Winner of the 2016 Lysicrates Prize, Dead Cat Bounce is Mary Rachel Brown's darkly funny portrayal of unrequited love and addiction, premiering at Griffin Theatre Company from 22 February - 6 April 2019.
As if their 20-year age gap wasn't trouble enough, Matilda's fighting for space with Gabe's long-time bedfellows: misery, booze and writerly angst. She's not even convinced he's over his ex-girlfriend and publisher Angela, who was hooked on picking up his pieces.
If Gabe wants to get sober, he'll have to abandon his image as a tragic writer betrothed to the bottle. And if Angela's really trying to let Gabe go, like her partner Tony needs her to, she should probably say goodbye to Gabe's wretched cat-which she's somehow still looking after.
Taking its title from a financial sector term whereby stocks experience a temporary recovery from a long-term decline (borrowed, in turn, from the idea that even a dead cat will bounce if you drop it from a great height), Mary Rachel Brown wields her razor-sharp wit to ask painfully familiar questions around romance and addiction: how do we find the strength to be loved? Why do we cling to people intent on pushing us away? And how do we shake off the past, when the bastard won't stop tailing us?
Teaming up Brown's deft understanding of human fallibility with director Mitchell Butel's comedic expertise, Dead Cat Bounce finds humour in the everyday mire, with characters that hit rock bottom, and keep digging.
Lee Lewis, Artistic Director of Griffin Theatre Company says: "Dead Cat Bounce is a story we can all recognise about loving the wrong person, at least the person who's wrong for us. Mary Rachel Brown is doing exactly what she does best: digging around in the muck of absolutely ordinary, complex, funny, darkly humorous relationships."

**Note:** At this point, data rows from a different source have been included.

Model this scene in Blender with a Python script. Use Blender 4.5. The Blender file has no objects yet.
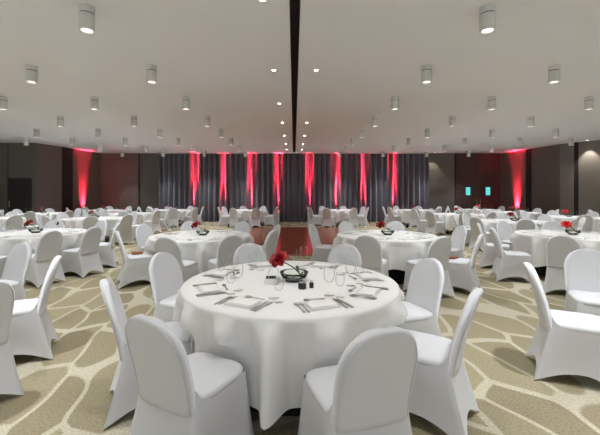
import bpy, bmesh, math, random
from mathutils import Vector, Matrix
random.seed(7)
S = bpy.context.scene
COL = S.collection
PI = math.pi
CEIL = 3.86

# ------------------------------------------------------------------ materials
def new_mat(name):
    m = bpy.data.materials.new(name); m.use_nodes = True
    nt = m.node_tree; nt.nodes.clear()
    out = nt.nodes.new('ShaderNodeOutputMaterial')
    return m, nt, out

def node(nt, t, **kw):
    n = nt.nodes.new(t)
    for k, v in kw.items():
        if k in n.inputs: n.inputs[k].default_value = v
        else: setattr(n, k, v)
    return n

def pbr(name, col, rough=.6, metal=0, bump=0, bscale=80, var=0, spec=.5, sheen=0, stretch=None):
    m, nt, out = new_mat(name)
    b = node(nt, 'ShaderNodeBsdfPrincipled', Roughness=rough, Metallic=metal)
    b.inputs['Base Color'].default_value = (*col, 1)
    b.inputs['Specular IOR Level'].default_value = spec
    b.inputs['Sheen Weight'].default_value = sheen
    nt.links.new(b.outputs[0], out.inputs[0])
    if bump or var:
        tc = node(nt, 'ShaderNodeTexCoord')
        mp = node(nt, 'ShaderNodeMapping')
        if stretch: mp.inputs['Scale'].default_value = stretch
        nt.links.new(tc.outputs['Object'], mp.inputs[0])
        nz = node(nt, 'ShaderNodeTexNoise', Scale=bscale, Detail=4)
        nt.links.new(mp.outputs[0], nz.inputs['Vector'])
        if bump:
            bp = node(nt, 'ShaderNodeBump', Strength=bump, Distance=.01)
            nt.links.new(nz.outputs[0], bp.inputs['Height'])
            nt.links.new(bp.outputs[0], b.inputs['Normal'])
        if var:
            r = node(nt, 'ShaderNodeValToRGB')
            r.color_ramp.elements[0].position = .3
            r.color_ramp.elements[1].position = .7
            r.color_ramp.elements[0].color = (*[c*(1-var) for c in col], 1)
            r.color_ramp.elements[1].color = (*[min(1, c*(1+var)) for c in col], 1)
            nt.links.new(nz.outputs[0], r.inputs[0])
            nt.links.new(r.outputs[0], b.inputs['Base Color'])
    return m

def emis(name, col, s):
    m, nt, out = new_mat(name)
    e = node(nt, 'ShaderNodeEmission', Strength=s)
    e.inputs[0].default_value = (*col, 1)
    nt.links.new(e.outputs[0], out.inputs[0])
    return m

def thin_glass(name, tint=(.96, .98, .97), refl=.55, k=1.0):
    m, nt, out = new_mat(name)
    t = node(nt, 'ShaderNodeBsdfTransparent'); t.inputs[0].default_value = (*tint, 1)
    g = node(nt, 'ShaderNodeBsdfGlossy', Roughness=.03); g.inputs[0].default_value = (.9, .95, .95, 1)
    lw = node(nt, 'ShaderNodeLayerWeight', Blend=refl*.5)
    mx = node(nt, 'ShaderNodeMixShader')
    ml = node(nt, 'ShaderNodeMath', operation='MULTIPLY'); ml.inputs[1].default_value = k
    nt.links.new(lw.outputs['Fresnel'], ml.inputs[0]); nt.links.new(ml.outputs[0], mx.inputs[0])
    nt.links.new(t.outputs[0], mx.inputs[1]); nt.links.new(g.outputs[0], mx.inputs[2])
    nt.links.new(mx.outputs[0], out.inputs[0])
    return m

M = {}
M['chair'] = pbr('white_spandex', (.69, .69, .70), .75, bump=.08, bscale=160, sheen=.15)
M['seam'] = pbr('chair_seam', (.7, .7, .7), .8)
M['cloth'] = pbr('white_linen', (.89, .88, .855), .85, bump=.10, bscale=220)
M['napkin'] = pbr('napkin_linen', (.9, .89, .86), .85, bump=.1, bscale=150)
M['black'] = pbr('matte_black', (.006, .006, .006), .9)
M['table'] = pbr('table_board', (.12, .08, .05), .6, var=.2, bscale=8)
M['ceiling'] = pbr('ceiling_paint', (.78, .77, .77), .95, bump=.02, bscale=20)
M['slot'] = pbr('slot_dark', (.012, .008, .006), .7)
M['fixture'] = pbr('fixture_white', (.64, .64, .61), .5)
M['fixture_ring'] = pbr('fixture_ring', (.12, .12, .11), .6)
M['lens'] = emis('lamp_lens', (1, .95, .86), 3)
M['lens_small'] = emis('spot_lens', (1, .95, .85), 40)
M['steel'] = pbr('cutlery_steel', (.6, .59, .57), .32, metal=1)
M['glass'] = thin_glass('wine_glass_clear', (.99, .992, .99), .17, .6)
M['bowl'] = thin_glass('bowl_glass', (.92, .95, .92), .5)
M['bowl_base'] = pbr('bowl_dark_base', (.015, .02, .012), .2)
M['red'] = pbr('petal_red', (.30, .003, .009), .5, var=.35, bscale=14)
M['red2'] = pbr('petal_bright_red', (.75, .012, .015), .5, var=.25, bscale=14)
M['stem'] = pbr('stem_green', (.06, .085, .03), .6, var=.3, bscale=30)
M['ceramic'] = pbr('white_ceramic', (.82, .81, .78), .3)
M['dark_card'] = pbr('dark_sachets', (.03, .025, .02), .7)
M['menu'] = pbr('red_brown_folder', (.30, .085, .03), .5, var=.2, bscale=20)
M['shaker'] = pbr('black_shaker', (.008, .008, .008), .25)
M['metal_cap'] = pbr('shaker_cap', (.6, .6, .6), .25, metal=1)
M['wall'] = pbr('wall_panel_taupe', (.125, .106, .088), .55, bump=.05, bscale=12, var=.12, stretch=(6, 6, .3))
M['wall_warm'] = pbr('wall_panel_brown', (.135, .10, .082), .5, bump=.05, bscale=12, var=.12, stretch=(6, 6, .3))
M['wall_grey'] = pbr('wall_panel_olive', (.115, .108, .086), .55, bump=.05, bscale=12, var=.1, stretch=(6, 6, .3))
M['paint'] = pbr('pale_fill_wall_paint', (.72, .71, .69), .9)  # unseen side walls, made pale to bounce fill light
M['wall_pale'] = pbr('wall_panel_greyed', (.17, .152, .13), .5, bump=.05, bscale=12, var=.1, stretch=(6, 6, .3))
M['seam_dark'] = pbr('panel_seam', (.006, .005, .004), .8)
M['door'] = pbr('door_brown', (.05, .026, .022), .45, var=.12, bscale=10, stretch=(6, 6, .3))
M['door_dark'] = pbr('door_dark', (.018, .016, .012), .5)
M['pane'] = emis('door_pane_teal_glow', (.16, .78, .74), .8)
M['curtain'] = pbr('curtain_charcoal', (.115, .113, .135), .5, sheen=.3)
M['rail'] = pbr('curtain_rail', (.75, .74, .72), .5)
M['uplight_red'] = emis('uplight_lens_red', (1, .03, .12), 12)
M['parquet_edge'] = pbr('parquet_edge', (.25, .10, .04), .35)

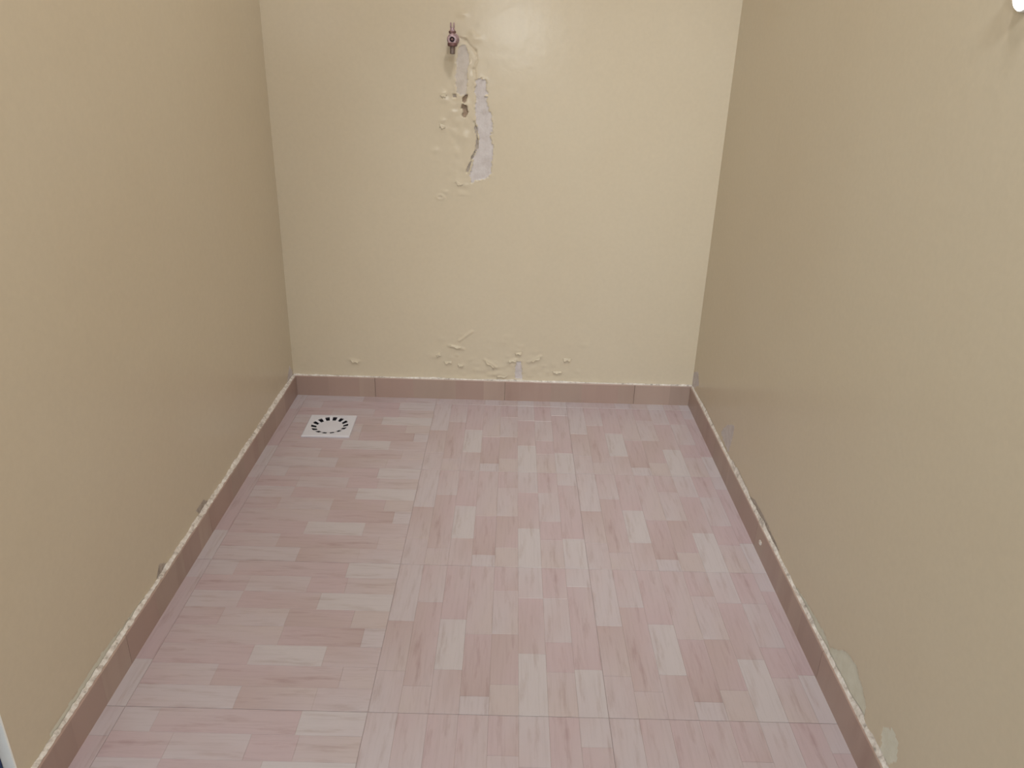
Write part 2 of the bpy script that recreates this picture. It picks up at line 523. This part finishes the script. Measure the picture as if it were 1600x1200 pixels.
# curled paint flakes that stand off the wall
def flake(x, z, w, hgt, lift, ang, parent=wall_back):
    n, m = 8, 5
    V, Fc = [], []
    for i in range(n):
        for j in range(m):
            a = i / (n - 1) - .5; b = j / (m - 1)
            ww = w * (1 - 0.35 * b * abs(math.sin(5 * a + x * 40)))
            px = a * ww; pz = -b * hgt * (0.8 + 0.3 * math.sin(9 * a + z * 70))
            py = -0.0008 - lift * b ** 1.7
            ca, sa = math.cos(ang), math.sin(ang)
            V.append((x + px * ca - pz * sa, YB + py - 0.0004, z + px * sa + pz * ca))
    for i in range(n - 1):
        for j in range(m - 1):
            k = i * m + j
            Fc.append((k, k + m, k + m + 1, k + 1))
    me = bpy.data.meshes.new('paint_flake')
    me.from_pydata(V, [], Fc)
    for p in me.polygons: p.use_smooth = True
    o = link('paint_flake', me, PAINT, parent)
    md = o.modifiers.new('thickness', 'SOLIDIFY'); md.thickness = 0.0007
    return o
for a in [(-0.0158, 0.092, .040, .010, .010, 0.0), (0.1716, 0.111, .034, .009, .009, 0.0), (0.0155, 0.150, .030, .010, .009, .12), (0.037, 0.178, .026, .010, .009, .2),
          (-0.175, 0.195, .044, .009, .008, -.2), (-0.058, 0.135, .046, .010, .009, -.6), (-0.204, 0.138, .030, .010, .007, .1), (0.205, 0.160, .030, .012, .007, 0),
          (-0.160, 0.128, .022, .010, .009, -.4), (-0.238, 0.165, .020, .012, .007, .5), (0.094, 0.155, .034, .009, .007, .45), (-0.214, 1.0, .022, .012, .007, .5),
          (-0.216, 0.912, .020, .014, .007, -.3), (-0.165, 0.742, .026, .012, .007, -.5), (-0.525, 0.131, .030, .009, .007, -.2)]:
    flake(a[0], a[1], a[2], a[3], a[4] * (0.14 if a[1] > 0.5 else 0.45), a[5])

# ------------------------------------------------------------------ side walls
def side_disp(seed):
    def f(s, t):
        d = (vnoise(s + seed, t, 2.5) - .5) * 0.002
        edge = np.exp(-np.maximum(t - SK_H, 0) / 0.010) * (t > 0.05)
        return d + edge * vnoise(s + seed, t, 35) * 0.0015
    return f
W1 = [(2.0409, 0.1459), (1.973, 0.1801), (1.9716, 0.1525), (1.9796, 0.1155), (1.9895, 0.081), (2.0465, 0.0882), (2.0918, 0.0988)]
W2 = [(1.2336, 0.0656), (1.193, 0.0878), (1.131, 0.1353), (1.0919, 0.14), (1.0517, 0.1224), (1.0287, 0.1042), (1.02, 0.0606), (1.0519, 0.0569), (1.1743, 0.0521)]
W3 = [(0.971, 0.1186), (0.9456, 0.1448), (0.9207, 0.1414), (0.9128, 0.1079), (0.9312, 0.0791), (0.9585, 0.0843)]
W4 = [(1.4136, 0.0686), (1.3782, 0.0826), (1.3246, 0.0886), (1.2319, 0.0964), (1.193, 0.0878), (1.2146, 0.0632), (1.3077, 0.064)]
W5 = [(2.495, 0.12), (2.4346, 0.1499), (2.4027, 0.1122), (2.4635, 0.0757), (2.495, 0.07)]
W6 = [(1.7694, 0.0738), (1.7208, 0.0945), (1.6201, 0.0937), (1.5142, 0.0851), (1.5411, 0.0621), (1.6683, 0.0615)]
wall_right = wall_mesh(
    'wall_right', lambda s, t, d: (XR - d, s, t),
    spans((YF, 0.7, 0.1), (0.7, YB, 0.004)), spans((0.0, 0.05, 0.05), (0.05, 0.20, 0.004), (0.20, CEIL, 0.09)),
    side_disp(5.0),
    [('pale_patch', W1, PLASTER, 'small bare plaster patch', 0.0004), ('pale_patch', W2, PUTTY, 'pale greenish putty patch', 0.0002),
     ('pale_patch', W3, PUTTY, 'pale putty spot near the front', 0.0002), ('pale_patch', W4, PUTTY, None, 0.0002),
     ('pale_patch', W5, PLASTER, None, 0.0002), ('pale_patch', W6, GREYR, None, 0.0002)], PAINT)
wall_right['label'] = 'plain cream painted wall on the right'

G1 = [(1.6489, 0.0944), (1.6765, 0.0733), (1.6179, 0.0733), (1.5987, 0.0954)]
G2 = [(1.3855, 0.0971), (1.4139, 0.0828), (1.4198, 0.0612), (1.3675, 0.0739)]
G3 = [(2.4552, 0.123), (2.4762, 0.0958), (2.49, 0.07), (2.4062, 0.07)]
G4 = [(1.30, 0.076), (1.12, 0.088), (0.95, 0.082), (0.95, 0.06), (1.30, 0.06)]
DOOR_Y0, DOOR_Y1, DOOR_H = 0.02, 0.8640, 2.02
wall_left = wall_mesh(
    'wall_left', lambda s, t, d: (XL + d, s, t),
    spans((DOOR_Y1, YB, 0.004)), spans((0.0, 0.05, 0.05), (0.05, 0.18, 0.004), (0.18, CEIL, 0.09)),
    side_disp(11.0),
    [('grey_smear', G1, GREYR, None, 0.0002), ('grey_smear', G2, GREYR, None, 0.0002), ('grey_smear', G3, PLASTER, None, 0.0002), ('grey_smear', G4, PUTTY, None, 0.0002)], PAINT)
wall_left['label'] = 'plain cream painted wall on the left'

def slab(name, x0, x1, y0, y1, z0, z1, mat):
    bm = bmesh.new()
    box(bm, x0, x1, y0, y1, z0, z1)
    return tag(obj(name, bm, mat), kind='structure')
slab('wall_left_front', XL - 0.1, XL, YF, DOOR_Y0, 0, CEIL, PAINT)
slab('wall_left_header', XL - 0.1, XL, DOOR_Y0, DOOR_Y1, DOOR_H, CEIL, PAINT)
slab('wall_front', XL - 0.1, XR + 0.1, YF - 0.1, YF, 0, CEIL, PAINT)
slab('ceiling', XL - 0.1, XR + 0.1, YF - 0.1, YB + 0.1, CEIL, CEIL + 0.1, CEILING_M)

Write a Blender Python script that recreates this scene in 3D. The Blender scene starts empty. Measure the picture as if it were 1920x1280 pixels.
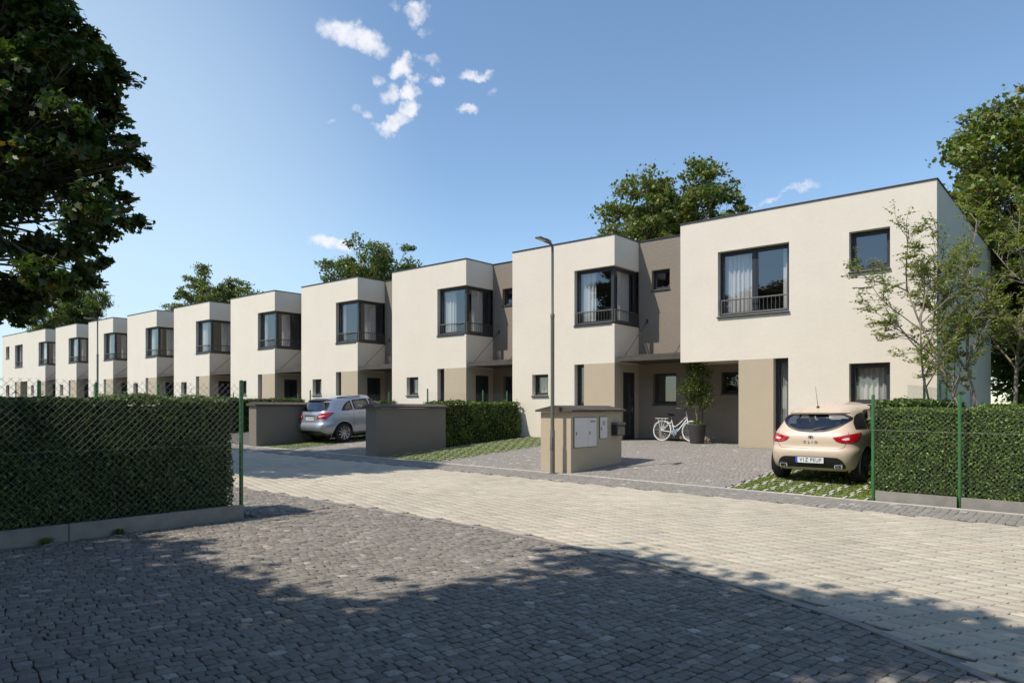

Dead Cat Bounce stars Kate Cheel, who recently appeared in the AACTA award-winning ABC TV mini-series, Riot and as the lead in Alena Lodkina's breakout film, Strange Colours, heralded as the best Australian feature of 2017 (Jason Di Rosso, ABC RN film critic) and an "audacious new voice in Australian cinema" (The Guardian). Lucia Mastrantone last graced the SBW Stables stage in Kill Climate Deniers, followed by a turn in Sydney Theatre Company's two-part theatre epic, The Harp in the South. Her TV credits include The Letdown, Home & Away and Pacific Heat. Josh Quong Tart's versatile stage and screen career has taken him from Underbelly and Home & Away to Muriel's Wedding the Musical and The Lion King. Johnny Nasser is a fellow stage and screen actor, known for films such as Convict, Flotsam Jetsam, and the forthcoming The Combination: Redemption.
One of Australia's most recognisable actors, singers and directors, Mitchell Butel was recently appointed Artistic Director of State Theatre Company of South Australia. Over the last 10 years he has expanded his practice into directing, putting his spin on everything from chamber musical theatre to text-based works and large-scale operas. In 2016, he was awarded a Sydney Theatre Award for his direction of the musical, Violet. The four-time Helpmann Award winner (most recently for Mr Burns - A Post Electric Play) has performed in more than 100 professional theatre productions.
As a 30-year veteran of playwriting, Mary Rachel Brown's credits include the warts-and-all comedy about dog racing subculture, The Dapto Chaser; the raw family drama about the impending death of a parent, All My Sleep And Waking; and the black comedy about three men who discover their music is being used as a torture mechanism, Permission to Spin, amongst many others.